128 milyar doların nereye gittiğini eveleye geveleye açıklayamadıkları bir süreçte, Sedat Peker gündemin ilk sıralarında yer aldı. Başka bir şey konuşulmaz oldu.

Tüyü bitmemiş yetimin hakkı gözetilmeksizin, yatırımlar, kapalı kapılar arkasında "İhalesiz" olarak yandaş yapımcılara dağıtılarak ülke, babalarının çiftliği gibi yönetilmeye çalışılmakta.

Sedat Peker’in açıklamaları, devlet, mafya, siyaset ilişkilerinin iç içe geçtiğini göstermekte. Kirli ilişkiler tüm Dünya ülkelerinin gözleri önüne serilip döküldü. Bu durum yalnızca bugünün sorunu değil. Bu nedenle ülke bir türlü gelir dağılımı eşitsizliğini azaltma, demokratik bir yönetim oluşturma, hukukun üstünlüğünü yaşama geçirme gibi alanlarda adımlar atamamakta.
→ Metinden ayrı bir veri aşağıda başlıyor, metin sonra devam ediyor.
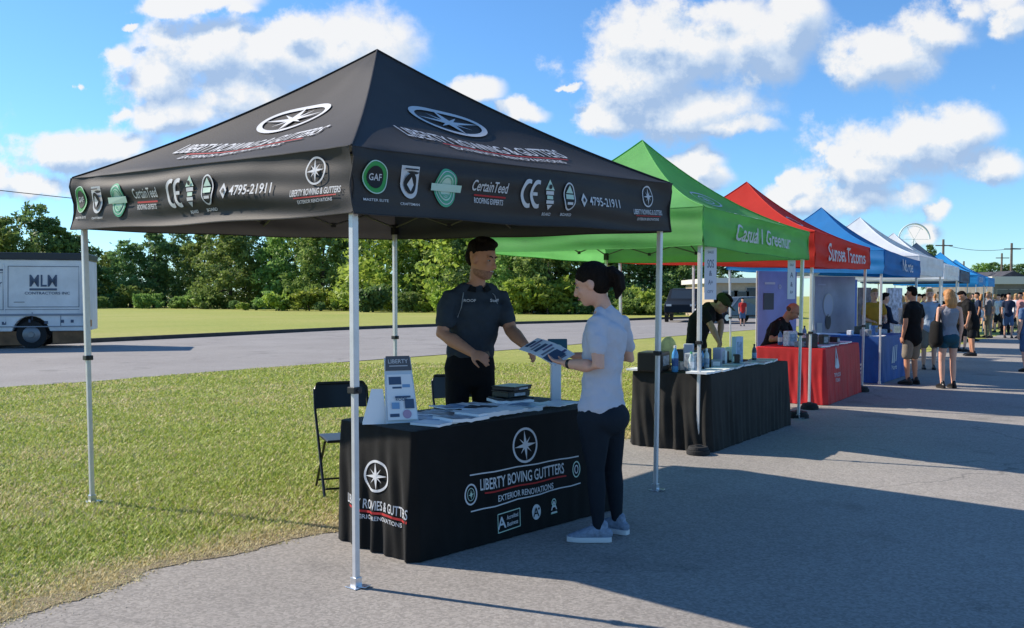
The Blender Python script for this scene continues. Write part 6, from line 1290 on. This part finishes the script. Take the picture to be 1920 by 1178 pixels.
# the crowd further down: built one by one, individually dressed
rc = random.Random(11); tops = [(fW, 'white'), (fLB, 'pale blue'), (fN, 'navy'), (fGy, 'grey'), (fB, 'black'), (fR, 'red'), (fPk, 'pink'), (fP, 'lavender'), (fBr, 'brown'), (fO, 'olive')]; bots = [(fBk, 'black'), (fDn, 'denim'), (fK, 'khaki')]; hairs = [(HAIR_D, 'dark'), (HAIR_S, 'sandy'), (HAIR_B, 'ginger')]
CR = [(1832, 634, 548, 2, 0), (1845, 622, 549, 8, 0), (1853, 634, 547, 3, 1), (1859, 614, 550, 5, 2), (1864, 608, 552, 7, 1), (1881, 612, 553, 4, 0), (1884, 628, 551, 1, 0), (1890, 634, 549, 2, 0), (1897, 616, 552, 6, 1), (1904, 624, 550, 0, 1), (1909, 612, 553, 9, 2), (1913, 634, 548, 6, 0), (1918, 618, 551, 1, 1), (1839, 612, 551, 4, 2), (1870, 604, 553, 0, 0), (1893, 604, 554, 3, 1), (1905, 602, 555, 2, 2), (1856, 603, 554, 1, 0), (1815, 640, 549, 4, 1), (1788, 640, 548, 2, 0), (1876, 600, 554, 6, 0), (1915, 600, 555, 8, 1),
 (1822, 618, 550, 9, 0), (1828, 606, 552, 1, 2), (1835, 602, 553, 3, 0), (1842, 600, 554, 0, 1), (1848, 610, 552, 2, 2), (1850, 598, 554, 7, 0), (1861, 599, 554, 4, 1), (1867, 618, 550, 3, 1), (1878, 618, 551, 8, 0), (1887, 606, 552, 0, 0), (1889, 598, 554, 5, 1), (1899, 608, 552, 2, 0), (1901, 598, 555, 7, 2), (1908, 600, 554, 3, 0), (1918, 607, 553, 1, 0), (1919, 630, 548, 4, 2), (1808, 628, 549, 1, 0), (1797, 622, 550, 6, 1), (1730, 640, 551, 4, 0), (1690, 632, 553, 1, 1), (1752, 632, 551, 0, 2), (1618, 640, 556, 2, 0)]
seen = {}
for i, (px, ft, hd, tc_, hc) in enumerate(CR):
    b = bots[i % 3]; tp_ = tops[tc_]; hr = hairs[hc]; where = ['under the last canopies', 'in the crowd past the last canopy', 'in the crowd left of the man in white', 'in the crowd right of the man in white', 'in the crowd by the right picture edge'][0 if px < 1835 else 1 if px < 1860 else 2 if px < 1872 else 3 if px < 1900 else 4]
    lb = '%s-haired person, %s top, %s %s, ' % (hr[1], tp_[1], b[1], 'shorts' if i % 2 else 'trousers')
    dist = 'nearer' if ft > 620 else ('mid crowd' if ft > 606 else 'farthest')
    where = ['by last canopies', 'past last canopy', 'left of white-shirted man', 'right of white-shirted man', 'by right edge'][0 if px < 1835 else 1 if px < 1860 else 2 if px < 1872 else 3 if px < 1900 else 4]
    person(px, ft, hd, rc.uniform(0, 360), lb + dist + ', ' + where, tp_[0], b[0], hr[0], 'people in the crowd down the lane', vox=.026, legs='short' if i % 2 else 'long', stride=rc.uniform(-.15, .15), female=bool(i % 2), hairstyle='long' if i % 4 == 1 else 'short', skin=[SK1, SK2, SK3][i % 3])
Mafya yapıları yeni mafyaları, demokratik yapılar yeni demokratik açılımları üretirler. Demokratik yapılanmalarda mafyalaşmış yönetimlere geçiş sağlanabilir, ancak mafyalaşmış yapılardan insan hakların saygılı yönetimlere geçiş kolay olmamakta.

Bu döngüde ülkede demokratik bir anayasayla demokrasinin, hukukun üstünlüğünün, yargı bağımsızlığının, insan hak ve özgürlüklerinin yaşama geçmesi olanaksız.

Son günlerde, ortaya dökülen ülkedeki çürümüşlüğü, işin özüne inerek gerçek suçluları, gerçek suç odaklarını ortaya çıkaran bir işlem yapılamayacağı açık gibi durmakta. Kim kiminle ilgili soruşturma yürütecek, kim kimi yargılayabilecek, kim kimleri suçlayabilecek belli değil, Her taraf Osmanlı Bankası. Birilerini selin önüne atarak, arkadaki gerçek güçleri aklayıp çıkarlar. Susurluk’ta, başka yüzlerce kıyımda, karanlık işlerde hep böyle oldu. Bataklığı kurutamadan sinek avlama geleneği sürdürülecek.

Türkiye Cumhuriyet bu sorunla yüzleşemeden hukuk devleti olamaz, demokrasisini kuramaz.

Bu kısır döngünün sürdürülmesi, halkın bilinçsizliği, kişisel çıkarları peşinden koşması, geniş halk yığınlarının ülke sorunlarıyla ayakları yere basacak düzeyde ilgilenerek çözümler üretememesi gibi etkenler yürümektedir. Geniş halk yığınları çetelere, mafyalara, bunlarla ilişki içinde olan yönetimlere karşı duramadığı sürece ülkelerin, insanlığın geleceği karanlıklardan kurtulamaz.